## Task objective
Please find all lines in the data that hold the string "scene" and copy them.

## Data section
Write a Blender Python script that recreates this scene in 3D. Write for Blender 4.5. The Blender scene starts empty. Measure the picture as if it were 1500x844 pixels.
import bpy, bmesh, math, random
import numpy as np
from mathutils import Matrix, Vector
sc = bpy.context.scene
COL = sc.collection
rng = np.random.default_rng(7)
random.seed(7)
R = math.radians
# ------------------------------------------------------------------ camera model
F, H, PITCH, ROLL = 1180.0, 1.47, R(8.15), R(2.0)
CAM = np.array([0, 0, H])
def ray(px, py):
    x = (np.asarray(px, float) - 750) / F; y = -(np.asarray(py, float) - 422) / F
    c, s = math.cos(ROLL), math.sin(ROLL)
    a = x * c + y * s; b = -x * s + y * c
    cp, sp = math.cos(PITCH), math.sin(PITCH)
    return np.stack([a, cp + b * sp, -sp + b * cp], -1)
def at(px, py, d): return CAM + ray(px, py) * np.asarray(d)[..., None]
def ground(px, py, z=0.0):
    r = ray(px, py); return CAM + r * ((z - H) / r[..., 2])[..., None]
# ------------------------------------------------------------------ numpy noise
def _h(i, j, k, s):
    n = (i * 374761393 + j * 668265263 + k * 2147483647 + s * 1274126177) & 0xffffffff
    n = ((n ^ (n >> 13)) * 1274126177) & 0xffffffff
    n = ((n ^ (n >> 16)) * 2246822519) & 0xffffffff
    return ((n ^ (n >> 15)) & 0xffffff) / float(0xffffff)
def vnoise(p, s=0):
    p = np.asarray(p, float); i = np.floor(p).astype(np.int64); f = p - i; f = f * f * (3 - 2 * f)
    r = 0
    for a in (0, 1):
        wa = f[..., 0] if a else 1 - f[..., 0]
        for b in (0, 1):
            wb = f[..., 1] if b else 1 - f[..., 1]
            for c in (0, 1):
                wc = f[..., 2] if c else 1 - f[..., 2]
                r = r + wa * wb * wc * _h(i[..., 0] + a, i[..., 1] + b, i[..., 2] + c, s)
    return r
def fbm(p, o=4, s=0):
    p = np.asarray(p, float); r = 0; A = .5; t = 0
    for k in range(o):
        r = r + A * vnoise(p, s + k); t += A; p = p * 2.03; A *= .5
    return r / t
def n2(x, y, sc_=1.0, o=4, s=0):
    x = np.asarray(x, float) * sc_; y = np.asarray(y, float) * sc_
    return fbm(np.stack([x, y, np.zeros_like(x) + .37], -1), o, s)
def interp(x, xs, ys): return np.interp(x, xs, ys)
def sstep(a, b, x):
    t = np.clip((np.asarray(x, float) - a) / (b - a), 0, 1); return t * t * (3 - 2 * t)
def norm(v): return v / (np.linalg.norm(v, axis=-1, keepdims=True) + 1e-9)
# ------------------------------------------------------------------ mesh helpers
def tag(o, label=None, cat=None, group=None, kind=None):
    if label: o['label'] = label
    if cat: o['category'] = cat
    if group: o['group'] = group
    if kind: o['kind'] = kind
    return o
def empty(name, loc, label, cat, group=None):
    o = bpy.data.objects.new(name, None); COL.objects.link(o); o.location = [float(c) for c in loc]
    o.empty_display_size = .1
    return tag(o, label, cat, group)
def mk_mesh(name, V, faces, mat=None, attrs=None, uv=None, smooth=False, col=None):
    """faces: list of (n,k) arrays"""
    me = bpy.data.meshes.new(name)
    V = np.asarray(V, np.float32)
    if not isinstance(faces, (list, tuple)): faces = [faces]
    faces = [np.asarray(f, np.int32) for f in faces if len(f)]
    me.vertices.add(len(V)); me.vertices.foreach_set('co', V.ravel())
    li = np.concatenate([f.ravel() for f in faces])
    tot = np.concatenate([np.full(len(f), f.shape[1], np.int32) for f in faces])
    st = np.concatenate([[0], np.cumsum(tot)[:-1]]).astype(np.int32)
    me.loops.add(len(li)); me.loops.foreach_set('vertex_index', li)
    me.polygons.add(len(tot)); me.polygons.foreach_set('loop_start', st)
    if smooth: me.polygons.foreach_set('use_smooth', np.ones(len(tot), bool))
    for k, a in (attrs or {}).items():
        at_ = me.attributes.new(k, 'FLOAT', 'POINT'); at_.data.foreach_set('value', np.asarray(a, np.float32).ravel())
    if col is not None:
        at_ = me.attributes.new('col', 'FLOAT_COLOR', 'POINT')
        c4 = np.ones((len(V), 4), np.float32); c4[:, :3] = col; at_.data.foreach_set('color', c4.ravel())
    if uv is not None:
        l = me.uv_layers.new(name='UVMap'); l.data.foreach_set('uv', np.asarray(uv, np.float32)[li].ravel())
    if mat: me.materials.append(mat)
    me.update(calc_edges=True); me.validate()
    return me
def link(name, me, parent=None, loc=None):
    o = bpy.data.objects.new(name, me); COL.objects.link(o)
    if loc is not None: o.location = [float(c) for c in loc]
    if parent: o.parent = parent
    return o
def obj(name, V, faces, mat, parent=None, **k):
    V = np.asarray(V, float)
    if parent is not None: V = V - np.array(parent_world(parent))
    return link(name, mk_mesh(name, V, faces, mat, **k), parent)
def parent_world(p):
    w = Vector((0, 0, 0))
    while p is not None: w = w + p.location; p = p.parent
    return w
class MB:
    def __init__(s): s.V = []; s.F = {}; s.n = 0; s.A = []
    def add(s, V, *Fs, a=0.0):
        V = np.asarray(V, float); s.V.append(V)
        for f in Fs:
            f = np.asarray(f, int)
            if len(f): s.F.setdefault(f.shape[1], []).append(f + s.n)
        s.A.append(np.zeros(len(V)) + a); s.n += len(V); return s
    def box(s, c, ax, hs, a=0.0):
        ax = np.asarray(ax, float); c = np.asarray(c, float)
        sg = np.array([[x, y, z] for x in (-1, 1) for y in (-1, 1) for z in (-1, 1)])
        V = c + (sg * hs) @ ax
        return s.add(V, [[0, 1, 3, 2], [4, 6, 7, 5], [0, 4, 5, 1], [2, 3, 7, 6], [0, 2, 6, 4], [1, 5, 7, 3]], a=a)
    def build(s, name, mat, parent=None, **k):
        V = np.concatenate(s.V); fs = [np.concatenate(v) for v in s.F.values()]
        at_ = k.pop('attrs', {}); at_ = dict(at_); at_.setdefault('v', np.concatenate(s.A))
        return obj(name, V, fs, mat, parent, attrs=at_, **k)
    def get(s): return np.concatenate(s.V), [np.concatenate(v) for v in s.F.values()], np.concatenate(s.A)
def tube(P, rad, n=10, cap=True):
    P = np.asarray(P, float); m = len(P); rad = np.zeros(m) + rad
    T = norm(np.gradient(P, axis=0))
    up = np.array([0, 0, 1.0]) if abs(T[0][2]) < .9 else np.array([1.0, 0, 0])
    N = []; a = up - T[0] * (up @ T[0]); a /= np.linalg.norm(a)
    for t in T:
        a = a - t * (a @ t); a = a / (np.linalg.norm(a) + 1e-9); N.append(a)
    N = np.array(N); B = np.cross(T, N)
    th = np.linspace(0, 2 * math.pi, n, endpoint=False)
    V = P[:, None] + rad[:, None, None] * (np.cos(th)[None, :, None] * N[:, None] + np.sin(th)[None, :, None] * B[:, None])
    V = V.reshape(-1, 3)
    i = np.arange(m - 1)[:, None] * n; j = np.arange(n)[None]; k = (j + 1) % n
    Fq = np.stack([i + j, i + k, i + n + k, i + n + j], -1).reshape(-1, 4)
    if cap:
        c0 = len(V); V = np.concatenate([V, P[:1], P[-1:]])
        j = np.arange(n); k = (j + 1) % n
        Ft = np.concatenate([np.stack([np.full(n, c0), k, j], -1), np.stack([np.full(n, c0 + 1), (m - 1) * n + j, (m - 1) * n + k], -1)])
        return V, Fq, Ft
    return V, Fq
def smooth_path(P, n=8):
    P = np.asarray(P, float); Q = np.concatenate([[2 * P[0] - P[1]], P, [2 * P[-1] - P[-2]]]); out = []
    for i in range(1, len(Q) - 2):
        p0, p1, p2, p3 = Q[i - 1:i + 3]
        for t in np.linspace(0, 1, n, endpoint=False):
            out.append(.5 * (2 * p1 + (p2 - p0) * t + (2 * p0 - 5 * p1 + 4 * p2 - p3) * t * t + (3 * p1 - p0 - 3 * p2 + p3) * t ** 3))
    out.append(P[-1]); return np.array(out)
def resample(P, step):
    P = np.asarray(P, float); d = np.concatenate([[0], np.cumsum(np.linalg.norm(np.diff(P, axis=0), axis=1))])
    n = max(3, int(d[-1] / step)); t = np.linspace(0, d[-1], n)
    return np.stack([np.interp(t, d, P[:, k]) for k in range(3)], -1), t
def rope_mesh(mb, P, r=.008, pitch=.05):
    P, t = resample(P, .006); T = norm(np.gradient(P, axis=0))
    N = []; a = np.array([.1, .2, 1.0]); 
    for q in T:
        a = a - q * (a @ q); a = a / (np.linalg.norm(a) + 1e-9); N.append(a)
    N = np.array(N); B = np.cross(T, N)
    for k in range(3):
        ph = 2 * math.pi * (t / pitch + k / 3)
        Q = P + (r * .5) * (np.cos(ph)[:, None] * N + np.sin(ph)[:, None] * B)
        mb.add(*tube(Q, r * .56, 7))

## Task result
Write a Blender Python script that recreates this scene in 3D. Write for Blender 4.5. The Blender scene starts empty. Measure the picture as if it were 1500x844 pixels.
sc = bpy.context.scene